There is no current method for soothsaying the occurrence of black swans with any accuracy. Black swans will occur. They are on par with death and taxes. Knowledge can mitigate their occurrence, and greater amounts of knowledge can mitigate them to a lesser degree…but not to a scalably lesser degree. Why does Bill Gates say that his greatest fear isn’t Google or Apple but the guy in the garage tinkering at 3 a.m.? Because Mr. Gates can imagine, plan, and strategize for a tete-a-tete with Google and Apple. But the dude in the garage is an unknown. No one knows what that guy is making, and by being unknown, he instills fear in others.

So how does the military predict black swans? They don’t. The only way to avoid the impact of a black swan is to be prepared for the impact of the black swan, not the black swan itself. In 2004, the governor of Indiana started a painful process to turn a $400+ million deficit into a $1.6 billion surplus. That allowed Indiana to weather the storm of the recession which began in 2008. Indiana didn’t avoid the black swan, but they mitigated its impact.

The military must understand where its own weaknesses are and strengthen them. But this defensive posture is not enough. The military must take its knowledge (intel) and disrupt the potential origins of black swans. The military may not prevent them all, but it doesn’t take many black swans to cause a whole lot of hate and discontent.

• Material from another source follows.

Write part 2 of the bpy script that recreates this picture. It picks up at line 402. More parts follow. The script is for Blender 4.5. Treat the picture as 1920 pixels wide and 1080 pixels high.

Then how is this different from what the military is doing right now? It’s not. Not really. The military must continue its efforts around the world to mitigate the occurrences of black swans and their impacts, but the military must realize that they can’t get them all. There is a freedom that comes from acknowledging the extent to ones knowledge or awareness, but it can never become a cause for inaction, especially for our military.